My last CentOS machines are retired

Posted on Fri 22 December 2023 in Linux

Over the past few years I have used a number of different Linux distributions in addition to FreeBSD and MacOS. My daily work is also often done on Microsoft Windows machines. I am not a fan of the best operating system battle. In my opinion, the best system is the one that gets the job done and runs for years, with bugs fixed and security maintained.

The Linux world tends to argue about the right way to do things more than the BSD world. But because it is more widely used, I have tended to use Linux for many things for years.

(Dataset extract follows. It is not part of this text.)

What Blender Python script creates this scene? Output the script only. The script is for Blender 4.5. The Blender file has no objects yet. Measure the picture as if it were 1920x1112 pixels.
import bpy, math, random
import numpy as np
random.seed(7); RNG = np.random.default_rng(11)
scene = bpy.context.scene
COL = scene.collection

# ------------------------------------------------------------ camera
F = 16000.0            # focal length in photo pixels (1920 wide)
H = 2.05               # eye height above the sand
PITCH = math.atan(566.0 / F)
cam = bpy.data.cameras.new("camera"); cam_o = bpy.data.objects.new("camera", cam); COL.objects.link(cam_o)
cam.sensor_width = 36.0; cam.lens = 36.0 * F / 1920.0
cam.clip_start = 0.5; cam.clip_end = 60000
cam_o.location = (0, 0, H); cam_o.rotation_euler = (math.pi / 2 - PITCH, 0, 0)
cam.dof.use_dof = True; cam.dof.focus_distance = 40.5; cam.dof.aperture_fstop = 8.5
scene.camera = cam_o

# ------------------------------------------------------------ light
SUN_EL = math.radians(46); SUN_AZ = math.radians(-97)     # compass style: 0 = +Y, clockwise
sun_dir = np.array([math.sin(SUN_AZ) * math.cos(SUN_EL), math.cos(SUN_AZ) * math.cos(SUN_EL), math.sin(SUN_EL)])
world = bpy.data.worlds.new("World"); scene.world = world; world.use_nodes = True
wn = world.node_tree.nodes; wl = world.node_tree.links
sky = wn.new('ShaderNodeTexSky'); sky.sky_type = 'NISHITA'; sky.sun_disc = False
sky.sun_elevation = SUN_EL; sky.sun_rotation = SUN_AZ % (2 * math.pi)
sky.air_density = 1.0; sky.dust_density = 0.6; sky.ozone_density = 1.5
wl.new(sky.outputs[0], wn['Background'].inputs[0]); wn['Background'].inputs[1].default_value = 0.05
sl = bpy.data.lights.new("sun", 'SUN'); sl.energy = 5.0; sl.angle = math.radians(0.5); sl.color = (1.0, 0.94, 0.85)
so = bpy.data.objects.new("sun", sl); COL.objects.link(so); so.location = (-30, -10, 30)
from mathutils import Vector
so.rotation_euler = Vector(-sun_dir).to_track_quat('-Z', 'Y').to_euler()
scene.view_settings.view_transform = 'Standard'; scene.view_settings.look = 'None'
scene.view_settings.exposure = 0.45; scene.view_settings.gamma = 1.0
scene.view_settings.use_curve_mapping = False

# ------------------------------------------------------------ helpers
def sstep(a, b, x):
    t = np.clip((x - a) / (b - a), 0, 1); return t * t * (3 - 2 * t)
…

First I started using SuSE, then I used Gentoo as my main distro for a long time, and then I chose CentOS as my main distro. I used CentOS 5.x for many deployments and it was a nice distro. Even when RedHat cut CentOS 8 from the latest patches, I migrated many machines to Rocky Linux for the time beeing. However, since I don't want to be forced to change distros again, I now choose Debian as my main distro for Linux-driven stuff. I have always used Debian from time to time for deployments and on a laptop, but now it is the main Linux distro and it works very well for me and my setups.

The migration of the home systems is now complete. The last system was my web server and this was done a few days ago and worked very well. The setup on my private web server is not too complicated as it only hosts this static blog with no dynamic language support. Fire up the web server of your choice and have fun pointing it to the right directory, responding to the right domains and setting up let's encrypt for the TLS setup. I'm not going to write a blog post about this in 2023, just use a search engine and have fun.

One good thing about the consolidation forced by systemd integration in many Linux distributions is the more straightforward way of doing things. I hope Debian keeps up the good work of responding quickly to security problems and delivering a good operating system. Even at work we have recently migrated a number of machines to Debian. We cannot replace it in all places. But anything that does not require a RHEL or SLES system, we choose Debian these days.

If you like your distribution or any other open source software, consider sending them some bucks to keep their infrastructure and the project going.